Nachdem ich mir also ein Stück von diesem quadratischen Käse gekauft habe (zweifach eingewickelt, damit er nicht so stinkt), probiere ich ihn erst so, wie Alexandre Gravez es mir empfohlen hat: Nicht zum Frühstück oder als Käsegang, sondern zu einem Cocktail.
“So kommen alle Aromen richtig raus, deine Geschmacksknospen sind quasi in Alarmbereitschaft”, erklärt er mir. Also beiß ich zu meinem Champagner-Aperitif in den Käse und stelle fest, dass er trotz seines Geruchs, der sich über mindestens 35 Tage Reifung entwickelt, überraschend mild im Geschmack ist. Er ist nussig und leicht süß, dazu kommt ein ziemlich angenehmer, wenn auch eigenwilliges Bauernhofaroma. Der Abgang ist sehr intensiv, fast schon klebrig, weshalb der trockene Champagner so ein perfekter Kontrast ist. Die leichten Noten des Champagners übertüncht die Finesse des Käses nicht – entschärfen ihn aber ein wenig.
Am nächsten Morgen ist es Zeit für die traditionelle Methode. Auch wenn ich seit mittlerweile zehn Jahren in Frankreich lebe, liebe ich immer noch ein herzhaftes Frühstück. Trotzdem ist es eine ziemliche Herausforderung für mich, so früh am Morgen in der Küche den beißenden Gestank des Maroilles einatmen zu müssen. Doch ich bleibe stark und mache mir ein Brot damit, dazu eine Tasse schwarzen Kaffee.
Zuerst genieße ich beides für sich. Der Käse wirkt noch mal stärker, als ob er versucht, gegen den bitteren Kaffee anzukommen. Aber ich schmecke auch etwas mehr Süße, die ich beim Champagner nicht bemerkt habe.
Dann ist es Zeit für meine Challenge: Ich tunke mein Brot mit Käsefußgeschmack in meinen Kaffee und beiße ab.

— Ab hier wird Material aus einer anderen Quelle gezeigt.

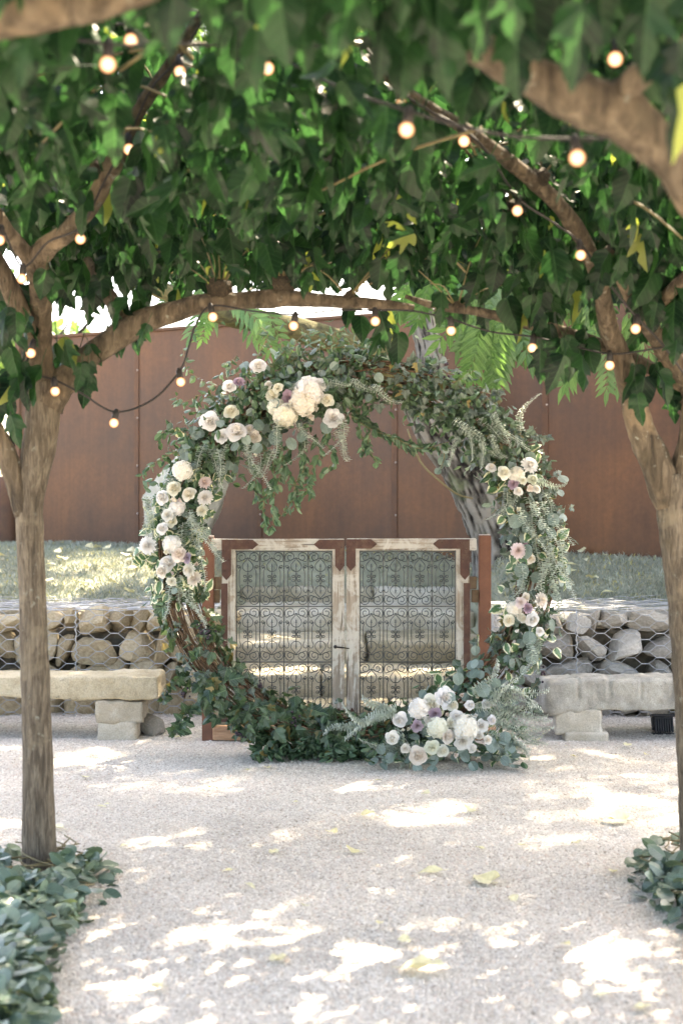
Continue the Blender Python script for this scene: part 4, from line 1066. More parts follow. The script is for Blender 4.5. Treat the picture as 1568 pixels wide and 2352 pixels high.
limbL('limb', [(985, 930, 11.8), (988, 870, 11.8), (985, 800, 11.8), (970, 740, 11.8), (950, 660, 11.8), (930, 560, 11.9), (960, 400, 12.), (1040, 200, 12.1)], [70, 62, 62, 60, 58, 54, 48, 36], 'oakbark')
limbL('mossy_limb', [(985, 950, 11.8), (930, 880, 11.7), (860, 822, 11.5), (780, 786, 11.3), (680, 757, 11.1), (580, 735, 10.9), (480, 712, 10.7), (360, 660, 10.6), (200, 560, 10.6), (0, 420, 10.7)], [80, 70, 66, 60, 58, 54, 48, 42, 34, 24], 'moss')
limbL('limb', [(940, 600, 11.9), (1020, 520, 11.6), (1120, 430, 11.2), (1250, 330, 10.8), (1450, 200, 10.4)], [46, 40, 34, 28, 20], 'oakbark', 12)
tube('thin_branch', PP([(935, 985, 11.2), (965, 1060, 11.2), (1010, 1105, 11.2), (1050, 1135, 11.3), (1085, 1145, 11.4)]), [.007, .008, .008, .007, .006], M['shoot'], 6, 5, 0, 1, LTREE)
def compound_template(name, pairs, mat, seed):
    rr = random.Random(seed); V, T, UV = [], [], []
    def bend(p): return (p[0], p[1], p[2]-.22*p[1]*p[1])
    def leaflet(base, d, L):
        x = np.array([d[1], -d[0], 0.]); x = x/np.linalg.norm(x); d = np.array(d); d = d/np.linalg.norm(d); k = len(V)
        for (u, v, w_) in ((0, 0, 0), (.13, .30, -.04), (.12, .6, -.05), (0, 1, -.14), (-.12, .6, -.05), (-.13, .3, -.04), (0, .45, .0)):
            p = np.array(base)+x*u*L*1.15+d*v*L+np.array([0, 0, w_*L]); V.append(bend(p)); UV.append((u, v))
        for q in ((0, 1, 6), (1, 2, 6), (2, 3, 6), (3, 4, 6), (4, 5, 6), (5, 0, 6)): T.append([k+i for i in q])
    n = 9; k = len(V)
    for i in range(n+1):
        for s_ in (-.006, .006): V.append(bend((s_, i/n*1., .004))); UV.append((.3, .3))
    for i in range(n): T += [[k+2*i, k+2*i+1, k+2*i+3], [k+2*i, k+2*i+3, k+2*i+2]]
    for i in range(pairs):
        t = .2+.75*i/(pairs-1); L = .36*(1-.35*abs(t-.5))*rr.uniform(.9, 1.1)
        for s_ in (-1, 1): leaflet((0, t, 0), (s_*math.cos(.75), math.sin(.75), 0), L)
    leaflet((0, 1, 0), (.001, 1, 0), .36)
    V, T, UV = np.array(V), np.array(T), np.array(UV); ED = np.zeros(len(V))
    return dict(me=mkmesh(name, V, T, mat, False, UV, ED), V=V, T=T, UV=UV, ED=ED)
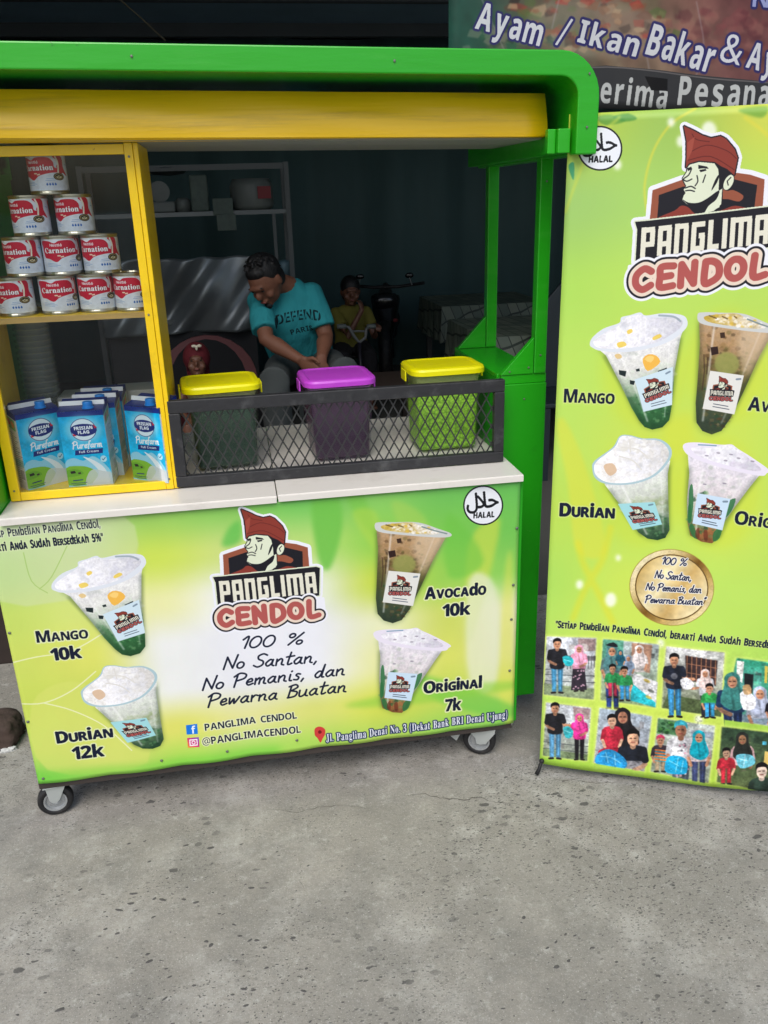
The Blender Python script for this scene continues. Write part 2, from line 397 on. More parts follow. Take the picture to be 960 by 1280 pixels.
BLOCK = {'P': (.62, [[(.1, -.08), (.1, 1)], [(0, .9), (.62, .9)], [(.52, .9), (.52, .4)], [(.2, .42), (.62, .42)]]), 'A': (.62, [[(.1, 0), (.1, .9)], [(0, .9), (.62, .9)], [(.52, .9), (.52, 0)], [(.2, .38), (.5, .38)]]),
 'N': (.62, [[(.1, 0), (.1, 1)], [(.1, .9), (.62, .9)], [(.52, .9), (.52, 0)]]), 'G': (.62, [[(.62, .9), (0, .9)], [(.1, .9), (.1, 0)], [(0, .1), (.62, .1)], [(.52, .1), (.52, .52)], [(.34, .52), (.62, .52)]]),
 'L': (.5, [[(.1, 1), (.1, 0)], [(0, .1), (.52, .1)]]), 'I': (.2, [[(.1, 0), (.1, 1)]]), 'M': (.98, [[(.1, 0), (.1, 1)], [(.1, .9), (.98, .9)], [(.49, .9), (.49, 0)], [(.88, .9), (.88, 0)]])}
ROUND = {'C': (.62, [[(.62, .8), (.35, .95), (.06, .7), (.05, .3), (.3, .05), (.62, .2)]]), 'E': (.5, [[(.55, .93), (.08, .93), (.05, .5), (.06, .07), (.55, .07)], [(.1, .5), (.46, .52)]]),
 'N': (.6, [[(.05, .02), (.06, .95)], [(.06, .95), (.55, .06)], [(.55, .06), (.56, .98)]]), 'D': (.6, [[(.08, .95), (.06, .05), (.35, .06), (.6, .3), (.58, .72), (.35, .94), (.08, .95)]]),
 'O': (.66, [_o(.33, .5, .31, .42)]), 'L': (.48, [[(.08, .98), (.06, .08), (.5, .1)]])}
NAVY = (18, 26, 50)
def halal(pen, c, r, rot=0):
    """round black ringed seal with the Arabic word and HALAL"""
    f0 = pen.f; ca, sa = math.cos(rot), math.sin(rot)
    q = Pen(pen.cv, lambda p: f0(np.array(c)+(np.atleast_2d(p)@np.array([[ca, sa], [-sa, ca]]))*r))
    q.poly(ell(0, 0, 1.0), (20, 22, 28)); q.poly(ell(0, 0, .93), (232, 236, 242))
    if font('A'):
        for ch, x, sc in (('\ufedd', -.82, 1.45), ('\ufefc', -.28, 1.5), ('\ufea3', .22, 1.6)):
            E, xa, xb = glyph('A', ch); G = E.copy(); G[:, [0, 2]] = (G[:, [0, 2]]-xa)*sc*1.05+x; G[:, [1, 3]] = -(G[:, [1, 3]]*sc*1.25)+.12
            P = np.concatenate([q.f(G[:, :2]), q.f(G[:, 2:])], 1); q.cv.comp(q.cv.edges_mask(P, pad=4), (20, 22, 28), grow=.02*q.sc((0, 0)))
    q.text('HALAL', (-.52, .62), (.52, .62), .27, (20, 22, 28), fat=.015)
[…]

Das Brot saugte mehr Kaffee auf, als mir lieb gewesen wäre, doch der Käse hat eine völlig neue Textur: am Rand cremig, in der Mitte immer noch leicht trocken. Diese nordfranzösischen Arbeiter von damals wussten genau, wie man den Käse essen musste.
Maroilles passt definitiv zu einem Glas Champagner. Ich muss aber auch gestehen, dass ich die – nun ja – authentische Art ziemlich mag.